Star Wars Spoilers

There, that ought to get a bunch of people to not read it. Anyway.There’s this reflexive cycle in consumption right now where there’s the Unironic Love, then the Ironic Love, then the Unironic Dismissal, then the tired Meta-Dismissal. Here:

“I love Star Wars!”
Oh yeah, I’m such a Big Fan of The Star Trek!”
“I couldn’t care less about Star Wars.”
“Well, really, caring or not caring about it makes you
so boring.”

I want to make it clear I’m not trying to fit into these categories. I don’t think my experience is something universal everyone should have opinions on or identify with. I’m putting down how I feel in my silly little blog. Okay? This isn’t about making you feel bad or whatever.

Nostalgia is to pine for a time and a place that was and is no more. It is the feeling of returning in your heart if not in reality, to a thing that you once had and that makes you feel safe, and comfortable, and happy. Nostalgia properties are therefore, aiming at reaching back to a time when you were happier and things were simpler. Or realistically, when everything was worse, but you didn’t have the same responsibilities so it wasn’t so noticeable. The happiness you could mine out of a Nintendo cartridge because you didn’t have to think about your long-term health or something like that. Point is, it’s about reaching back into your past and talk to you – and therefore, most of Nostalgia media is about trying to reach into common experiences that lots of people had. You could reach into my past but it won’t exactly be great media for anyone else. Or me, either, really.

Star Wars is, for my generation, sort of The Shit. It was all out, our parents had opinions on it, and we all saw it, growing up, and it became the stuff of our childhood joys, pretending to be Jedi and shit. Everyone knows that. Everyone has that. Everyone.

Didn’t happen to me. I mean, you can kinda assume that’s the case, right? Fundamentalist church environment, anti-mysticist bent.

So, then, Star Wars wasn’t part of my childhood. I grew up, I saw them on VHS in my teen years, then I saw the prequels and was left pretty much stumped as to why the hell anyone cared. It felt like there was some really well-distributed in-joke about how everyone pretended to like this thing that was kinda boring and dull.

It used to be that disengaging from Star Wars was, functionally, just a thing to do in occasional nerd circles. The prequels had come out, nobody was excited, we were all a bit embarassed, we moved on and that was it. But then came the Nerd Revolution, where suddenly every movie was a Nerd Franchise. Avengers and Disney took over the way the media was produced and now even James Fucking Bond, a franchise that has always in my mind been Shit For Dads, is being treated as Nerd Ephemera full of injokes and references. It’s surreal watching one of the oldest and most misogynistic of franchises, with all of its power and promises, the sort of nerd shit that was appreciated by the adult class who owned train sets in their basements, prostrating itself to be part of the plastic-sealed new-in-box culture of hypercontinuity.

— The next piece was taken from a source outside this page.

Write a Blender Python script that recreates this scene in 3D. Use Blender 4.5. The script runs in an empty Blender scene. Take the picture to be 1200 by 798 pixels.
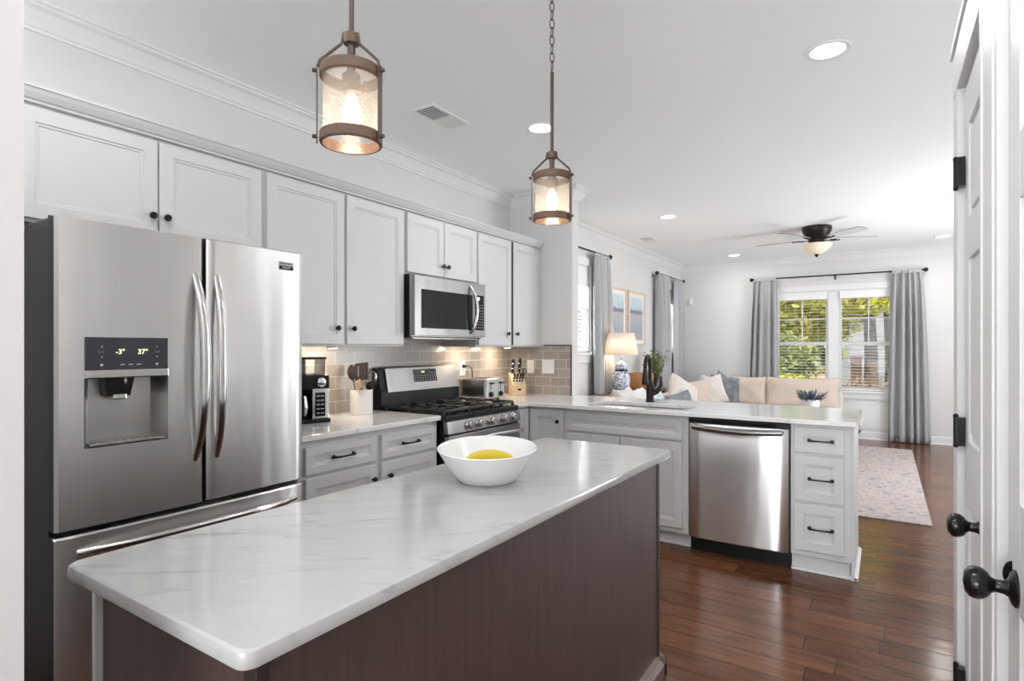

Now, Christmas is already a time of intense alienation. I’m already sort of used, as an internet citizen, of having to deal with ‘hilarious’ ‘friends’ asking me about my country when I talk about events within it, already used to that notion that English Speaking Internet Is American Internet. I’m an outsider all over the place, even when dealing with other Australians. Christmas is about snow, you see, and it’s about wearing hot red clothing with white fur trim, and it’s about bright gold and rugging up and fireplaces and the same seven songs that were from the childhoods of the 1950s, and the occasional mainstream playing of hymns. I like Christmas – but it’s still a period of time when I walk through the shopping centre and see everyone, everyone pretending for some bizarre reason it’s going to snow any day. As if it’s not 42 degrees outside.

Disney have said they’re planning on making Star Wars every single year. So this is just going to be part of the media landscape. The main-streaming of my quietly trying to extract myself from conversations about stuff around a time where the world is telling me to feel joy because of things I don’t actively like, reminding me over, and over again, that I am weird and wrong, and Universal Appeal means everyone else.